部会というのは、その農協の中で同じ作物を生産、出荷する農家の集まりです。りんご部会とかキャベツ部会みたいな感じで、農産物の数だけあります。
部会長は、そのリーダー(役員)です。取材窓口になってくれます。

準公的データ扱い?


農業の記事は、書く側が思っているのと同じくらい、読む側もしっかり大事に思い、記事をしっかり読み込んでくれます。
市況見込みや出荷量の前年比などの数値は、地元の税務署も読んでいるとうわさされていました。
市や町の次年度予算の割り振り、農業振興策にも影響があります。主力農産品の市況が厳しそうなら、歳入見込みも変わってきます。
農業系の市会議員、町会議員も支持者向け政策、要望を練ってくることもあります。
ホームセンターや農業系の商社も今後の自社商品の売れ行きと関係するので目を通すと聞いています。
統計のような公式データは、発表まで時間がかかります。正確性では少しそこそこ劣りますが、速報性から郷土紙の記事が準公的データ扱いされているともいえます。
自分で言うと恥ずかしいですけどね。
この辺りは、さすが自称・本郷市のFinancial Times笑です。

本物のFinancial Timesは、取材後に出荷する果物や野菜をおみやげでもらうことはありませんが、郷土紙の記者はあたりまえのようにもらっていきます。
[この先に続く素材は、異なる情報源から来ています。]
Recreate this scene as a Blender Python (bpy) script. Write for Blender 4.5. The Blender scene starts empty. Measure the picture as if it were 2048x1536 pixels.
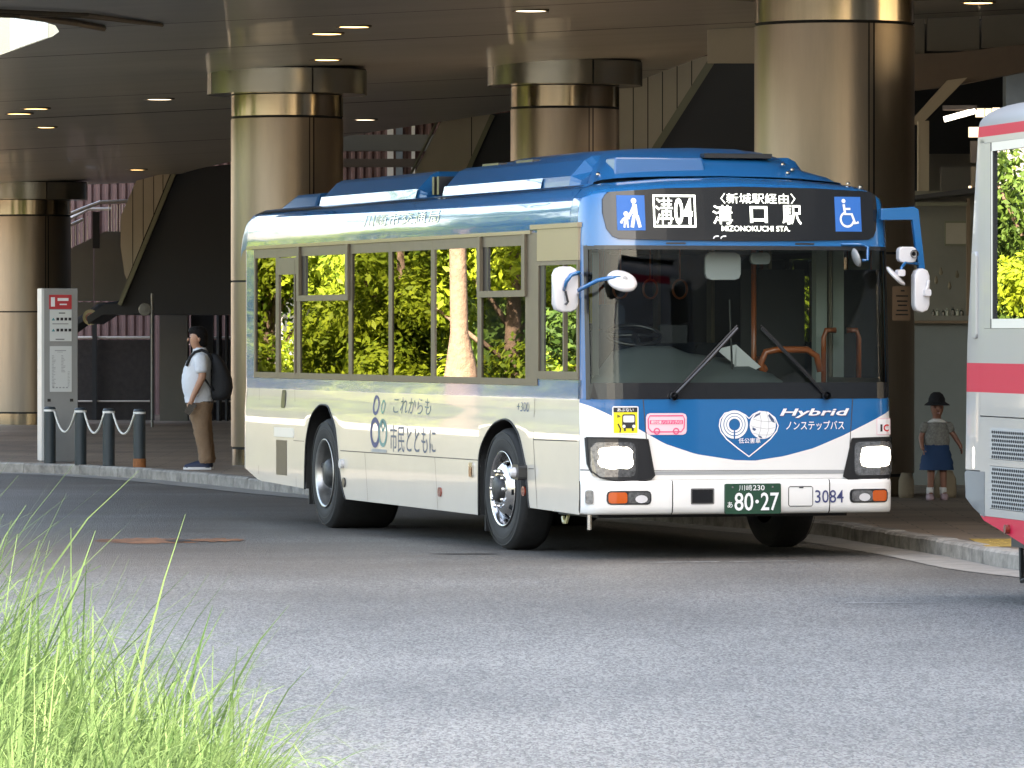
import bpy, bmesh, math, random
from mathutils import Vector, Matrix
R = random.Random(7)
SC = bpy.context.scene
COL = SC.collection
rad = math.radians

# ------------------------------------------------------------------ camera, sky, sun, exposure
CAM_H = 1.695
cd = bpy.data.cameras.new('camera'); cam = bpy.data.objects.new('camera', cd); COL.objects.link(cam)
cam.location = (0, 0, CAM_H); cam.rotation_euler = (rad(90 - 0.502), 0, 0)
cd.sensor_width = 36; cd.lens = 11538.5 / 2048 * 36; cd.clip_start = 0.5; cd.clip_end = 6000
SC.camera = cam
SUN_EL = 42; SUN_DIR = Vector((0.86, -0.51, 0)).normalized()
W = bpy.data.worlds.new('World'); SC.world = W; W.use_nodes = True
nt = W.node_tree; bg = nt.nodes['Background']
sky = nt.nodes.new('ShaderNodeTexSky'); sky.sky_type = 'NISHITA'; sky.sun_disc = False
sky.sun_elevation = rad(SUN_EL); sky.sun_rotation = math.atan2(SUN_DIR.x, SUN_DIR.y)
sky.air_density = 1.0; sky.dust_density = 4.0; sky.ozone_density = 1.0
nt.links.new(sky.outputs[0], bg.inputs[0]); bg.inputs[1].default_value = 0.12
sl = bpy.data.lights.new('sun', 'SUN'); sun = bpy.data.objects.new('sun', sl); COL.objects.link(sun)
sl.energy = 4.6; sl.angle = rad(0.53); sl.color = (1, .95, .87)
sdir = Vector((SUN_DIR.x * math.cos(rad(SUN_EL)), SUN_DIR.y * math.cos(rad(SUN_EL)), math.sin(rad(SUN_EL))))
sun.rotation_euler = sdir.to_track_quat('Z', 'Y').to_euler(); sun.location = (30, -20, 60)
VS = SC.view_settings
SC.display_settings.display_device = 'sRGB'
VS.view_transform = 'Standard'; VS.look = 'None'; VS.gamma = 1; VS.use_curve_mapping = False
VS.exposure = 3.35
VS.use_white_balance = True; VS.white_balance_temperature = 8000; VS.white_balance_tint = 10
SC.cycles.max_bounces = 10; SC.cycles.diffuse_bounces = 5; SC.cycles.glossy_bounces = 5
SC.cycles.transparent_max_bounces = 12; SC.cycles.sample_clamp_indirect = 6
SC.cycles.use_denoising = True; SC.cycles.caustics_reflective = False

# ------------------------------------------------------------------ materials
def mat(name, col, rough=.5, metal=0., spec=.5, coat=0., var=0., vscale=3., bump=0., bscale=40., emit=None, estr=0., ior=None, stretch=None, trans=0., sub=None):
    m = bpy.data.materials.new(name); m.use_nodes = True
    n = m.node_tree; b = n.nodes['Principled BSDF']
    b.inputs['Base Color'].default_value = (*col, 1); b.inputs['Roughness'].default_value = rough
    b.inputs['Metallic'].default_value = metal; b.inputs['Specular IOR Level'].default_value = spec
    b.inputs['Coat Weight'].default_value = coat; b.inputs['Coat Roughness'].default_value = .03
    if ior: b.inputs['IOR'].default_value = ior
    if emit: b.inputs['Emission Color'].default_value = (*emit, 1); b.inputs['Emission Strength'].default_value = estr
    tc = None
    if var or bump:
        tc = n.nodes.new('ShaderNodeTexCoord'); mp = n.nodes.new('ShaderNodeMapping')
        n.links.new(tc.outputs['Object'], mp.inputs[0])
        if stretch: mp.inputs['Scale'].default_value = stretch
    if var:
        t = n.nodes.new('ShaderNodeTexNoise'); t.inputs['Scale'].default_value = vscale; t.inputs['Detail'].default_value = 6
        t.inputs['Roughness'].default_value = .65
        n.links.new(mp.outputs[0], t.inputs['Vector'])
        r = n.nodes.new('ShaderNodeValToRGB')
        r.color_ramp.elements[0].position = .3; r.color_ramp.elements[1].position = .72
        r.color_ramp.elements[0].color = (*[c * (1 - var) for c in col], 1)
        r.color_ramp.elements[1].color = (*[min(1, c * (1 + var)) for c in col], 1)
        n.links.new(t.outputs['Fac'], r.inputs[0]); n.links.new(r.outputs[0], b.inputs['Base Color'])
    if bump:
        t2 = n.nodes.new('ShaderNodeTexNoise'); t2.inputs['Scale'].default_value = bscale; t2.inputs['Detail'].default_value = 3
        n.links.new(mp.outputs[0], t2.inputs['Vector'])
        bp = n.nodes.new('ShaderNodeBump'); bp.inputs['Strength'].default_value = bump; bp.inputs['Distance'].default_value = .02
        n.links.new(t2.outputs['Fac'], bp.inputs['Height']); n.links.new(bp.outputs[0], b.inputs['Normal'])
        n.links.new(bp.outputs[0], b.inputs['Coat Normal'])
    return m

def glass(name, tint, ior=1.5):
    m = bpy.data.materials.new(name); m.use_nodes = True; n = m.node_tree
    for x in list(n.nodes): n.nodes.remove(x)
    o = n.nodes.new('ShaderNodeOutputMaterial'); mx = n.nodes.new('ShaderNodeMixShader')
    fr = n.nodes.new('ShaderNodeFresnel'); fr.inputs[0].default_value = ior
    tr = n.nodes.new('ShaderNodeBsdfTransparent'); tr.inputs[0].default_value = (*tint, 1)
    gl = n.nodes.new('ShaderNodeBsdfGlossy'); gl.inputs['Roughness'].default_value = 0.0
    n.links.new(fr.outputs[0], mx.inputs[0]); n.links.new(tr.outputs[0], mx.inputs[1]); n.links.new(gl.outputs[0], mx.inputs[2])
    n.links.new(mx.outputs[0], o.inputs[0]); return m

def leafmat(name, c1, c2, translucent=.45, rough=.5):
    m = bpy.data.materials.new(name); m.use_nodes = True; n = m.node_tree; b = n.nodes['Principled BSDF']
    o = n.nodes['Material Output']; at = n.nodes.new('ShaderNodeAttribute'); at.attribute_name = 'tone'
    r = n.nodes.new('ShaderNodeValToRGB'); r.color_ramp.elements[0].color = (*c1, 1); r.color_ramp.elements[1].color = (*c2, 1)
    n.links.new(at.outputs['Fac'], r.inputs[0]); n.links.new(r.outputs[0], b.inputs['Base Color']); b.inputs['Roughness'].default_value = rough; b.inputs['Specular IOR Level'].default_value = .12
    t = n.nodes.new('ShaderNodeBsdfTranslucent'); n.links.new(r.outputs[0], t.inputs[0])
    mx = n.nodes.new('ShaderNodeMixShader'); mx.inputs[0].default_value = translucent
    n.links.new(b.outputs[0], mx.inputs[1]); n.links.new(t.outputs[0], mx.inputs[2]); n.links.new(mx.outputs[0], o.inputs[0])
    return m

def asphalt():
    m = bpy.data.materials.new('asphalt'); m.use_nodes = True; n = m.node_tree; b = n.nodes['Principled BSDF']
    tc = n.nodes.new('ShaderNodeTexCoord')
    def noise(scale, detail, rough=.6, sc=None):
        t = n.nodes.new('ShaderNodeTexNoise'); t.inputs['Scale'].default_value = scale; t.inputs['Detail'].default_value = detail
        t.inputs['Roughness'].default_value = rough
        if sc:
            mp = n.nodes.new('ShaderNodeMapping'); mp.inputs['Scale'].default_value = sc
            n.links.new(tc.outputs['Object'], mp.inputs[0]); n.links.new(mp.outputs[0], t.inputs['Vector'])
        else: n.links.new(tc.outputs['Object'], t.inputs['Vector'])
        return t
    def ramp(src, p0, c0, p1, c1):
        r = n.nodes.new('ShaderNodeValToRGB'); r.color_ramp.elements[0].position = p0; r.color_ramp.elements[1].position = p1
        r.color_ramp.elements[0].color = (*c0, 1); r.color_ramp.elements[1].color = (*c1, 1)
        n.links.new(src, r.inputs[0]); return r
    v = n.nodes.new('ShaderNodeTexVoronoi'); v.inputs['Scale'].default_value = 95; v.inputs['Randomness'].default_value = 1
    mpv = n.nodes.new('ShaderNodeMapping'); mpv.inputs['Scale'].default_value = (1, .22, 1)
    n.links.new(tc.outputs['Object'], mpv.inputs[0]); n.links.new(mpv.outputs[0], v.inputs['Vector'])
    sep = n.nodes.new('ShaderNodeSeparateColor'); n.links.new(v.outputs['Color'], sep.inputs[0])
    grain = ramp(sep.outputs[0], .0, (.066, .067, .064), 1., (.25, .254, .242))
    big = noise(.35, 5, .6, (1, .45, 1)); bigr = ramp(big.outputs['Fac'], .35, (.70, .70, .70), .68, (1.14, 1.14, 1.14))
    mul = n.nodes.new('ShaderNodeMix'); mul.data_type = 'RGBA'; mul.blend_type = 'MULTIPLY'; mul.inputs[0].default_value = 1
    n.links.new(grain.outputs[0], mul.inputs[6]); n.links.new(bigr.outputs[0], mul.inputs[7])
    # brown dirt patches, and the deck's shade painted in with distance
    d1 = noise(.5, 6, .65, (.5, 1.0, 1)); sx = n.nodes.new('ShaderNodeSeparateXYZ'); n.links.new(tc.outputs['Object'], sx.inputs[0])
    mr = n.nodes.new('ShaderNodeMapRange'); mr.inputs[1].default_value = 32; mr.inputs[2].default_value = 45
    n.links.new(sx.outputs['Y'], mr.inputs[0])
    mm = n.nodes.new('ShaderNodeMath'); mm.operation = 'MULTIPLY'; n.links.new(mr.outputs[0], mm.inputs[0])
    dr = ramp(d1.outputs['Fac'], .3, (.35,) * 3, .62, (.9,) * 3); n.links.new(dr.outputs[0], mm.inputs[1])
    mx = n.nodes.new('ShaderNodeMix'); mx.data_type = 'RGBA'; n.links.new(mm.outputs[0], mx.inputs[0])
    n.links.new(mul.outputs[2], mx.inputs[6]); mx.inputs[7].default_value = (.078, .066, .054, 1)
    n.links.new(mx.outputs[2], b.inputs['Base Color']); b.inputs['Roughness'].default_value = .62
    b.inputs['Specular IOR Level'].default_value = .4
    bp = n.nodes.new('ShaderNodeBump'); bp.inputs['Strength'].default_value = .5; bp.inputs['Distance'].default_value = .01
    n.links.new(v.outputs['Distance'], bp.inputs['Height']); n.links.new(bp.outputs[0], b.inputs['Normal'])
    return m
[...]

このあたりは、芋掘りと同じです。
「ください」といってたかるほどひどくはありませんでしたが、取材に乗ってくる車がひどくて同情されたのでしょう。出荷規格外のサイズやキズありの野菜、果物を毎回恵んでいただいていました。
表向きは、食味などの実地調査です。食べても「おいしい」としか言わないのに建前だけは大切にしています。